REQUIRED TASK:
Retype exactly what appears below from the line containing "Recreate this scene" down to the line containing "C = bpy.context.scene.collection", keeping both end lines. Do not include pictures.

RECORDS FOR THE TASK:
Start
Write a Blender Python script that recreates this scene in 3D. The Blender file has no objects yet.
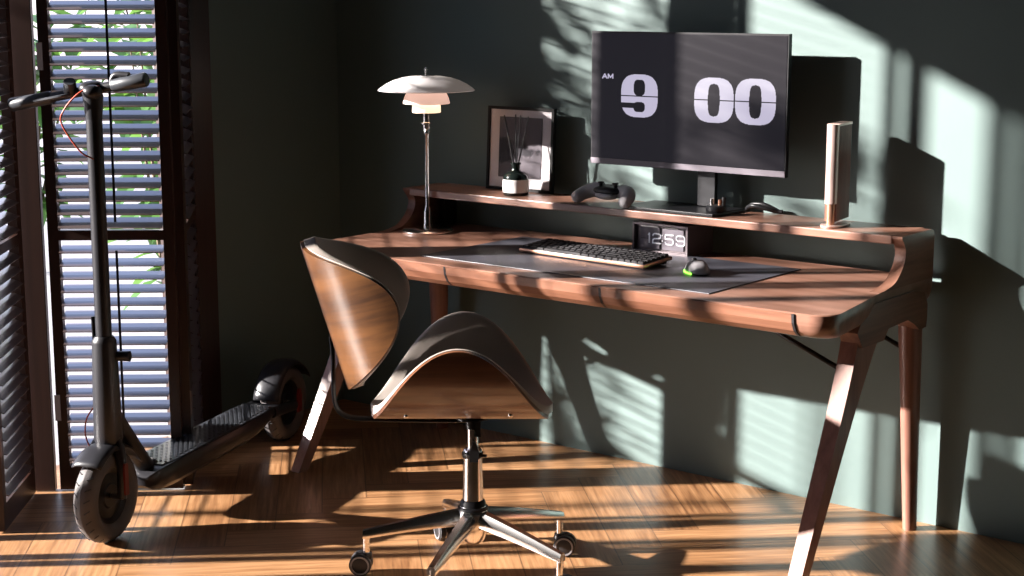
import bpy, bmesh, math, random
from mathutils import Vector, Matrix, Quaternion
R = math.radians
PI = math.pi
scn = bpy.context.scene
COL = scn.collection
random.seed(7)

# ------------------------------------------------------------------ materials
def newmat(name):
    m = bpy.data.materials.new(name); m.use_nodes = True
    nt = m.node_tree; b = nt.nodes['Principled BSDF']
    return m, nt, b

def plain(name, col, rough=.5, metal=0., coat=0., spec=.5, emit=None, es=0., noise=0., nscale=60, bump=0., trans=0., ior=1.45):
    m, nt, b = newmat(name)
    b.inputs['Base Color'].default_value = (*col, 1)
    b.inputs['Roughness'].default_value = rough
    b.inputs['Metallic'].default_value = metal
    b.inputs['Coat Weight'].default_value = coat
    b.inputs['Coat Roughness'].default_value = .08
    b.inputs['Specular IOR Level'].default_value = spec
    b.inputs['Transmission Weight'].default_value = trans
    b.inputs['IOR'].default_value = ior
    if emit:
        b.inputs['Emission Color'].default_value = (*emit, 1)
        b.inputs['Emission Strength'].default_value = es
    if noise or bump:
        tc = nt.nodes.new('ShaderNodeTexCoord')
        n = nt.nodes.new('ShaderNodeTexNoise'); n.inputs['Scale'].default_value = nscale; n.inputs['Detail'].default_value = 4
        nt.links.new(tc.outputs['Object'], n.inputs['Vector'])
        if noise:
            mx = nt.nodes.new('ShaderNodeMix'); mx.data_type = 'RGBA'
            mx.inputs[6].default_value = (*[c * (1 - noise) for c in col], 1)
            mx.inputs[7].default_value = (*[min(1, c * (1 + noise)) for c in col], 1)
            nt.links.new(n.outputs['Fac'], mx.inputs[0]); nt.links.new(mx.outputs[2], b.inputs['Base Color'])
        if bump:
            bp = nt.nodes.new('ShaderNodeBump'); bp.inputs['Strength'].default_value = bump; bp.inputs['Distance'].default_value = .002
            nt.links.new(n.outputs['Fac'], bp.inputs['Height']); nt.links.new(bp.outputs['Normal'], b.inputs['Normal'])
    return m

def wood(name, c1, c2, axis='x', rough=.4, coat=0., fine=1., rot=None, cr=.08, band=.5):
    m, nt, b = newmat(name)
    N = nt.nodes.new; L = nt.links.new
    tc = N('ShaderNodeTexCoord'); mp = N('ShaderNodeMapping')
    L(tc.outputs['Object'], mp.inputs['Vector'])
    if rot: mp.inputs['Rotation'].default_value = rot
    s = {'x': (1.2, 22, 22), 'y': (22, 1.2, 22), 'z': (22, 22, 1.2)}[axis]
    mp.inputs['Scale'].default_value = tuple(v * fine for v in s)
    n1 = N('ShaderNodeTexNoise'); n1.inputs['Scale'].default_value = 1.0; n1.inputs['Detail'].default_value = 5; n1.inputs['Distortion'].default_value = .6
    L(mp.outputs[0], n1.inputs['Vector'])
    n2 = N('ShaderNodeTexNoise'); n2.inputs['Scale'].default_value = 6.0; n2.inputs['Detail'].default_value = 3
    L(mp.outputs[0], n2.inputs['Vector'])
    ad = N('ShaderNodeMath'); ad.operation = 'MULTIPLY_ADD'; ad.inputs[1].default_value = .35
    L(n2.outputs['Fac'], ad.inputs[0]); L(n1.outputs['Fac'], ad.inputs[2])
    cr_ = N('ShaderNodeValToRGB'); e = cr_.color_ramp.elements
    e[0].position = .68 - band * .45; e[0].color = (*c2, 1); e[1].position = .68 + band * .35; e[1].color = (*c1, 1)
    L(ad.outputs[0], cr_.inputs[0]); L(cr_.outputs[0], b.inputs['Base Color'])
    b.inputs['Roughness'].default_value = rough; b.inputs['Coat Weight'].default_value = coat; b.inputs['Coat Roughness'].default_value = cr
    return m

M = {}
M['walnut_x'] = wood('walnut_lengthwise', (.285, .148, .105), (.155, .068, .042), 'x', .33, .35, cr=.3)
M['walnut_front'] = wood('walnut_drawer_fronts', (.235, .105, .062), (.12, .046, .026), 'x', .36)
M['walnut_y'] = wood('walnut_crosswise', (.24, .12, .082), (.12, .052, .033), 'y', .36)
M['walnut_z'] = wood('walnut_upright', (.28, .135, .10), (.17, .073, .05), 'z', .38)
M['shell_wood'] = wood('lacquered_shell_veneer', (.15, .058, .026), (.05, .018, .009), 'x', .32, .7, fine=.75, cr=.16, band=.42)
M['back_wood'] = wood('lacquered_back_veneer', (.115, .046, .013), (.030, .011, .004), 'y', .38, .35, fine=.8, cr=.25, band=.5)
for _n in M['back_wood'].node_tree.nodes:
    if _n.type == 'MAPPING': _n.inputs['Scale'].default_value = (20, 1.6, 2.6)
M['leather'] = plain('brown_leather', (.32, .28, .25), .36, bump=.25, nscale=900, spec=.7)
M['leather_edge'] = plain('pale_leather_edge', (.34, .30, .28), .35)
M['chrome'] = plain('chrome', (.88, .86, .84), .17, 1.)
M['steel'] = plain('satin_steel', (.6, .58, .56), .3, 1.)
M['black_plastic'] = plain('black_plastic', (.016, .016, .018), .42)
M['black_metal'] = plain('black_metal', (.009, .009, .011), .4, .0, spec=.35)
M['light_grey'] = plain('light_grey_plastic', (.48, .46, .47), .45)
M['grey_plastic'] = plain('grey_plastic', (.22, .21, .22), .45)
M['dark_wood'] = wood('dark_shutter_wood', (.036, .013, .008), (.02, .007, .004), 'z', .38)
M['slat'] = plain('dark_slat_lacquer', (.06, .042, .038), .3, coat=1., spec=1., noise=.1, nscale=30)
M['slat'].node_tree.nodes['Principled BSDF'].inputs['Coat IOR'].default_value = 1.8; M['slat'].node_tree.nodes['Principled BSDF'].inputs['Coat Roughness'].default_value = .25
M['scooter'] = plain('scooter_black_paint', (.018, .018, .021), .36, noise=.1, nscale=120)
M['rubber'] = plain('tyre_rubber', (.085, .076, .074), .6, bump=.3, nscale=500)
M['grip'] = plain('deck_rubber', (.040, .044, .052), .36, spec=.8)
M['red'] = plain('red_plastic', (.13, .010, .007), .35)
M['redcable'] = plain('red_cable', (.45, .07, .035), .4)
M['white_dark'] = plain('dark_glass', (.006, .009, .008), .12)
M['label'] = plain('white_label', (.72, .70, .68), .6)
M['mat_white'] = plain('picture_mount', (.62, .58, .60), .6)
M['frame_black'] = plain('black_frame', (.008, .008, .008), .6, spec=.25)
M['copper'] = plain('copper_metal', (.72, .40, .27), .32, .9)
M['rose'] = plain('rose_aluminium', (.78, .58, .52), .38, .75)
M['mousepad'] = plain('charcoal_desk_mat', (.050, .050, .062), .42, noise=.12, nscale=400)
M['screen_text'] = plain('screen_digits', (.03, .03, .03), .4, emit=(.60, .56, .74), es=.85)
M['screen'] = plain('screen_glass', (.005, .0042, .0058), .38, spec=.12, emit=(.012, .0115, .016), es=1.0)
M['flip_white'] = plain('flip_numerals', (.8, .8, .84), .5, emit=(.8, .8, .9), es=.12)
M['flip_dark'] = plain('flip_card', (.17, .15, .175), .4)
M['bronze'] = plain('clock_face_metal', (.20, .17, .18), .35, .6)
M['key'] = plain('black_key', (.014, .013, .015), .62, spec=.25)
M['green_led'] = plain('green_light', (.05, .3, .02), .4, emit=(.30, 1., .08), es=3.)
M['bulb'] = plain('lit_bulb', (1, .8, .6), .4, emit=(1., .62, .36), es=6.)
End
Start
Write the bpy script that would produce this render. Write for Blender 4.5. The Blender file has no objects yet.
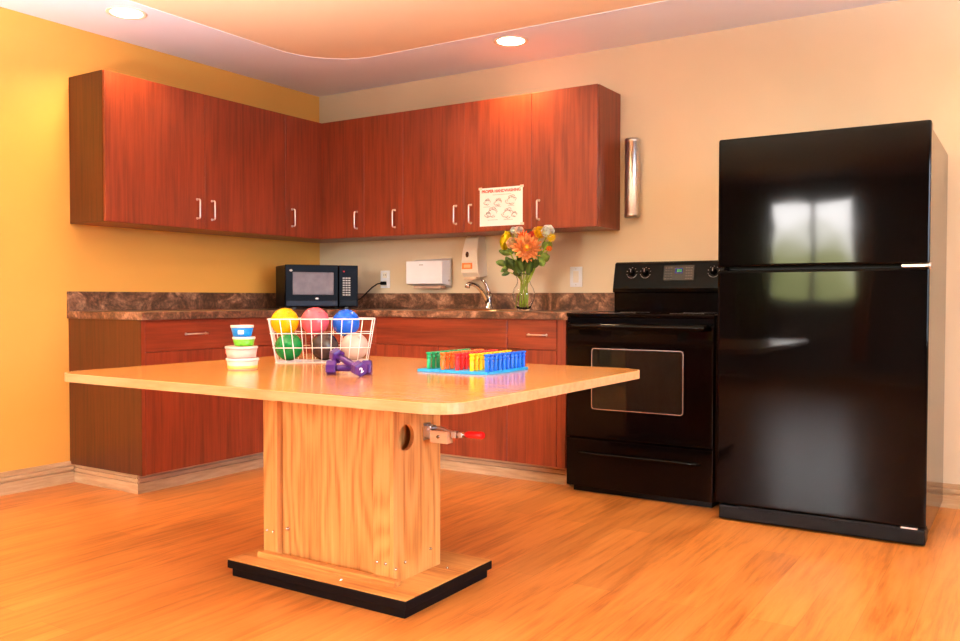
End
Start
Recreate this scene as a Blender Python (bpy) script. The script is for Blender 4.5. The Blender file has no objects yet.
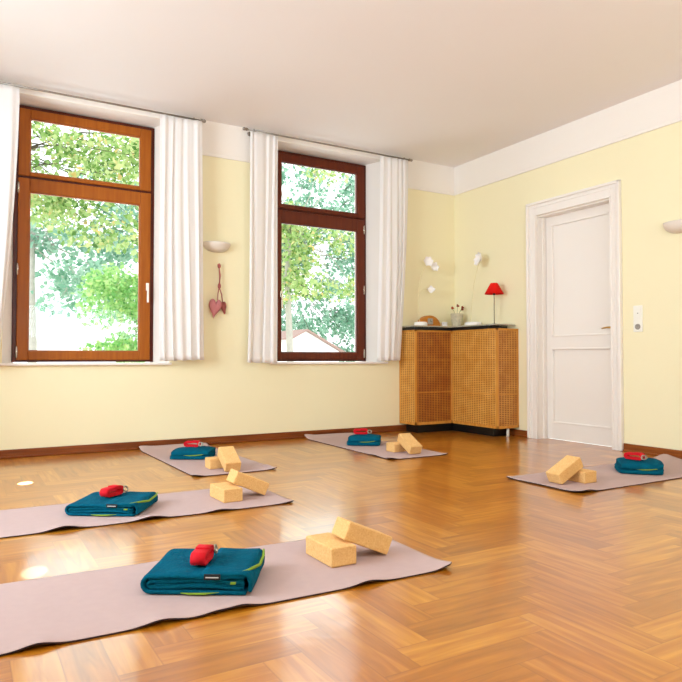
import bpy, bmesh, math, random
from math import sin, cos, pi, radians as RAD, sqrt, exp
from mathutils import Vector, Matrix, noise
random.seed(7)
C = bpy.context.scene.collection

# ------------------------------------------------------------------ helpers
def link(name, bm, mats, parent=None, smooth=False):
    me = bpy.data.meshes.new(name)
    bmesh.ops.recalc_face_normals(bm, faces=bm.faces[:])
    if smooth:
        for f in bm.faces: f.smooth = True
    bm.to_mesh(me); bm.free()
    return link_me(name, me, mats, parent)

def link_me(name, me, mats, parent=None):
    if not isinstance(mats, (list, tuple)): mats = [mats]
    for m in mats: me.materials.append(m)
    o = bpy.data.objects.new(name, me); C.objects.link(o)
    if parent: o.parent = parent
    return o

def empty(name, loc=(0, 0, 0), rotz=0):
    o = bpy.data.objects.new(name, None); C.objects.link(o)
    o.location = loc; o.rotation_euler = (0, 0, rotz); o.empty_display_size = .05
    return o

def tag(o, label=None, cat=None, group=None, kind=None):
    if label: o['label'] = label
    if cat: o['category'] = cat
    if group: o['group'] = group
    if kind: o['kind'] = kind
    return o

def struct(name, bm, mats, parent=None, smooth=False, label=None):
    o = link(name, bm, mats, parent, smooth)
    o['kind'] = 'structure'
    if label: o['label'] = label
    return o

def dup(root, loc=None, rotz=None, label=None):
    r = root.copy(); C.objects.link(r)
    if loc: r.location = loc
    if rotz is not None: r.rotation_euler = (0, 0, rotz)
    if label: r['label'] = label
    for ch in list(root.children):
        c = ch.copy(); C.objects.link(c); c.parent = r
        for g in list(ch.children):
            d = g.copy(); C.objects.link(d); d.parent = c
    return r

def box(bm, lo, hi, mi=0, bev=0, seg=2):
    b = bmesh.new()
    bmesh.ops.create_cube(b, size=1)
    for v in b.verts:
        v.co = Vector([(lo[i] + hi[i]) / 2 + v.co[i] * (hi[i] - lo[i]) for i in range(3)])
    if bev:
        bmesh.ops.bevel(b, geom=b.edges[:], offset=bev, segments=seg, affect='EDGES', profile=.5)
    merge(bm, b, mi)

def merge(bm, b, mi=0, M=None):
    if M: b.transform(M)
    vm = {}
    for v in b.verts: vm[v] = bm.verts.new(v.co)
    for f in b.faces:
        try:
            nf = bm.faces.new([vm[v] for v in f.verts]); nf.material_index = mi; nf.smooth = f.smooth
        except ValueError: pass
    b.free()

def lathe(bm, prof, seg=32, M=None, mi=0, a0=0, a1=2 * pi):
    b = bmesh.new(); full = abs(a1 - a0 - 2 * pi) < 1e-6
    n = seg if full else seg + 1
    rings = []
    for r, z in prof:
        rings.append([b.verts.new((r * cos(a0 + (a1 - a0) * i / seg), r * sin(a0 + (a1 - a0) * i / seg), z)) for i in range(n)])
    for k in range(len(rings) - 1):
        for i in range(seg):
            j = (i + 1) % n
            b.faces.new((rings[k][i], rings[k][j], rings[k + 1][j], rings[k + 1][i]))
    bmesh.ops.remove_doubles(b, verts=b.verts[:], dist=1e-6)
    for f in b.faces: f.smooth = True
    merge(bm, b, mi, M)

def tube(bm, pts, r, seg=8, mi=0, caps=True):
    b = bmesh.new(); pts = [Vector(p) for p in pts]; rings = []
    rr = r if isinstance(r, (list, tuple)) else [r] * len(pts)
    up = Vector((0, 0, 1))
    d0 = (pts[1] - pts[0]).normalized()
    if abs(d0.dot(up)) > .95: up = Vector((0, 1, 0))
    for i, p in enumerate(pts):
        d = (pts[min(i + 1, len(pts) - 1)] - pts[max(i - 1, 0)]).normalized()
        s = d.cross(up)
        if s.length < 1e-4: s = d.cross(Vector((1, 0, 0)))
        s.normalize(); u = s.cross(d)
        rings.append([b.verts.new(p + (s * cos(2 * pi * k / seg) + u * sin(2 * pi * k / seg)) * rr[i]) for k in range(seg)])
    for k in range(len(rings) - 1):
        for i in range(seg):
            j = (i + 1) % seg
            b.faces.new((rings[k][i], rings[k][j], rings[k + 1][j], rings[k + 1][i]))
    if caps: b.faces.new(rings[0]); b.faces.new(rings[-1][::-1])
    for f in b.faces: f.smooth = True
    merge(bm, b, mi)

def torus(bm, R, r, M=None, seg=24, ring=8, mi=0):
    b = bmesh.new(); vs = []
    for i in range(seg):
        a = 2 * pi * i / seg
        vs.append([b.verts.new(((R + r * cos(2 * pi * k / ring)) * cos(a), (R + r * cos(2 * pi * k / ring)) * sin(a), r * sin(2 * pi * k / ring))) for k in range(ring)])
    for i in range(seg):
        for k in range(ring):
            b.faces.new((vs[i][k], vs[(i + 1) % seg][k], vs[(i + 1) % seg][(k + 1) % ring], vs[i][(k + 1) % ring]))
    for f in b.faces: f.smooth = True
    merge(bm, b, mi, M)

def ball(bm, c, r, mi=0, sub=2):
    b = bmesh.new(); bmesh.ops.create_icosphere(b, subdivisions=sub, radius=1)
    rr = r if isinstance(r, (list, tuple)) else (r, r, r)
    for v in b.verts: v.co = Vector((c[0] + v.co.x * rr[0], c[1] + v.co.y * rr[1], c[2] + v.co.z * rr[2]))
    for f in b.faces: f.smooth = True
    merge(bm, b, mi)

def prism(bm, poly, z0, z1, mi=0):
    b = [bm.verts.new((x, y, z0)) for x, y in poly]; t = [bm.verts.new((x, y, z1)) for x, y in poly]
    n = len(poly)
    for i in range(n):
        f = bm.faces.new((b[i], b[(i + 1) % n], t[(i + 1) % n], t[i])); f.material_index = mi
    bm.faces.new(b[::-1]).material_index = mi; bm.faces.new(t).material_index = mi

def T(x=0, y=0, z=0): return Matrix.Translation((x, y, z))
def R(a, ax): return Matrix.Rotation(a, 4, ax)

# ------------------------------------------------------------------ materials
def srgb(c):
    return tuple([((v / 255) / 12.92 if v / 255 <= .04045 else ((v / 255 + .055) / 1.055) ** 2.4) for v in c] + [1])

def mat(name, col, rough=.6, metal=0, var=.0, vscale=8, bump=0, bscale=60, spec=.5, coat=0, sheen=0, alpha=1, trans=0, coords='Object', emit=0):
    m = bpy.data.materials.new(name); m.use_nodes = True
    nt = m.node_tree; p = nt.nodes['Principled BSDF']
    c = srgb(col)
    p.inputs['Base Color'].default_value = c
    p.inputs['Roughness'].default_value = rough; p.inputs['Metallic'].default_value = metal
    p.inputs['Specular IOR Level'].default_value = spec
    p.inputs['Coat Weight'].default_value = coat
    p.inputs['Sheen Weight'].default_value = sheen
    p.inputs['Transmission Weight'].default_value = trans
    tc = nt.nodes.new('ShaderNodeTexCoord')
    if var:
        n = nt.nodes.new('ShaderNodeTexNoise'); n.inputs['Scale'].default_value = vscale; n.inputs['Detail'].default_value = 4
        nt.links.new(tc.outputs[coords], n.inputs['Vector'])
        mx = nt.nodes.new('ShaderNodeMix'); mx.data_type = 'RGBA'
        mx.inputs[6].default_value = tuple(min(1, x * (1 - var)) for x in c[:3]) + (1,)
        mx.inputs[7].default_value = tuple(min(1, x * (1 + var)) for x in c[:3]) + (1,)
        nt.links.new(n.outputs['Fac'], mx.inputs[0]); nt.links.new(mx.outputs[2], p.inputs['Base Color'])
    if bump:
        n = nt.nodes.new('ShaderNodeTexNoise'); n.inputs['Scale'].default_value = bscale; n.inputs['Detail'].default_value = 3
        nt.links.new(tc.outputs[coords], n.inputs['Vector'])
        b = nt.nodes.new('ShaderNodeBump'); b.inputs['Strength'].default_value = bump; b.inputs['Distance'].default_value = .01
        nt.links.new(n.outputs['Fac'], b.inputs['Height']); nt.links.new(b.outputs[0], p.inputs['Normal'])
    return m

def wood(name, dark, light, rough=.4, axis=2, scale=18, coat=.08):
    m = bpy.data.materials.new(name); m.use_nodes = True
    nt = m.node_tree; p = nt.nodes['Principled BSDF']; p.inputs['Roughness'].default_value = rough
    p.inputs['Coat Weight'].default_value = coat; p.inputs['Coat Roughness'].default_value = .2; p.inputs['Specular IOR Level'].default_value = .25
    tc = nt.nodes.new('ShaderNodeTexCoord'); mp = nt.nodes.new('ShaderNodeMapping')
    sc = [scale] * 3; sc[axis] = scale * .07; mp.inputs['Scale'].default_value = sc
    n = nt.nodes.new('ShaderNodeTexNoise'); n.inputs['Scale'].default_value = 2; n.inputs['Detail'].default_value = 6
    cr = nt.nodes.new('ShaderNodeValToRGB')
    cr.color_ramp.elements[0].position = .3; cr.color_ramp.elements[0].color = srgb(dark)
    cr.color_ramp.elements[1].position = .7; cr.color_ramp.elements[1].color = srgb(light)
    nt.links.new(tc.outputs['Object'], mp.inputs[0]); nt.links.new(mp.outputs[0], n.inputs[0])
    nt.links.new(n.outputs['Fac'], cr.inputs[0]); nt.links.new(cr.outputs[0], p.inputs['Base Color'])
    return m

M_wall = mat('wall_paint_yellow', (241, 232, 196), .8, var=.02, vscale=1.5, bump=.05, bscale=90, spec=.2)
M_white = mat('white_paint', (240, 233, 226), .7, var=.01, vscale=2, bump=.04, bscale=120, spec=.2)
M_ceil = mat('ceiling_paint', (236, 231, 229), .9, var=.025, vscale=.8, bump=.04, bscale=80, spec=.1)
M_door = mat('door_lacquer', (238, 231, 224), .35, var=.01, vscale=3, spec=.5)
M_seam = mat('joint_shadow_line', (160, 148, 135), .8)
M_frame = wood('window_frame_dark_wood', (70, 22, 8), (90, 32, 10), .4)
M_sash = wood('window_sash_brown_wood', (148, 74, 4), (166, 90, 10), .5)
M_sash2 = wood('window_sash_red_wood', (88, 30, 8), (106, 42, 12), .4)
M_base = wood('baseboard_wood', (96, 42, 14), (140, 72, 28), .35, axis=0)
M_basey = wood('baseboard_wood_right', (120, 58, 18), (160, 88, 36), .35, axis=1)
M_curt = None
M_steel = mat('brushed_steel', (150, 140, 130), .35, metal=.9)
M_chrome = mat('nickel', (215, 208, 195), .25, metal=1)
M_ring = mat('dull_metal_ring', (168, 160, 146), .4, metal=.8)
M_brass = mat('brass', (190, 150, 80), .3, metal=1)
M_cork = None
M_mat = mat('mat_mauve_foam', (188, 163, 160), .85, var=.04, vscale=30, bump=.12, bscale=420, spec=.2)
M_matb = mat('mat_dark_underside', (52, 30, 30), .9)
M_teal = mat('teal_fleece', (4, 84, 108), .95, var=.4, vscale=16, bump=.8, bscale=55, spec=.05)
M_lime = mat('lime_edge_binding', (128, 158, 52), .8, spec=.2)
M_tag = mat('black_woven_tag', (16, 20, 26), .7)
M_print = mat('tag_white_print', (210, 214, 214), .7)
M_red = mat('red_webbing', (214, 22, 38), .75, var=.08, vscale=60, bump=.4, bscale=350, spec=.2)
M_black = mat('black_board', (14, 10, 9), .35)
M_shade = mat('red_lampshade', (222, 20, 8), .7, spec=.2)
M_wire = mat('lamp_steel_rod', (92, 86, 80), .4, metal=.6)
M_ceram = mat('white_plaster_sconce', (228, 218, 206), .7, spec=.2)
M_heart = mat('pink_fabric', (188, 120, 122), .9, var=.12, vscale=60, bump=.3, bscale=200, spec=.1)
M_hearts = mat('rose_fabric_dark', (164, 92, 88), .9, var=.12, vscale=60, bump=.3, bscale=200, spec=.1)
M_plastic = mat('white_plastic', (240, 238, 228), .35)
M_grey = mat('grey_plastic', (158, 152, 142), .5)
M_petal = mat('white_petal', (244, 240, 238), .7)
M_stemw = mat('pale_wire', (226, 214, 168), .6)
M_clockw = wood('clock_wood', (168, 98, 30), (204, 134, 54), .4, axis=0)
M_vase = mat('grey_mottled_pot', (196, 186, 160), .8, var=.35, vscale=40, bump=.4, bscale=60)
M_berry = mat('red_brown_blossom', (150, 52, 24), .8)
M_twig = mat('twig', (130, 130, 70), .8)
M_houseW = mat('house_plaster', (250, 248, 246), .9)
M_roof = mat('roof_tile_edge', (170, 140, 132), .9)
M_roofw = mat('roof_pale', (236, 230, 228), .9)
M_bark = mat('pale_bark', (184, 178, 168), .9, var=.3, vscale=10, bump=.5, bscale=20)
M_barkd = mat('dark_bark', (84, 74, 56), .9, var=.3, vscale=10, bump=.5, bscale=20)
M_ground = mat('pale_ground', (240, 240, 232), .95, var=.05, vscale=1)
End
ANSWER FOR THE TASK:
Recreate this scene as a Blender Python (bpy) script. The script is for Blender 4.5. The Blender file has no objects yet.
import bpy, bmesh, math, random
from math import sin, cos, pi, radians as RAD, sqrt, exp
from mathutils import Vector, Matrix, noise
random.seed(7)
C = bpy.context.scene.collection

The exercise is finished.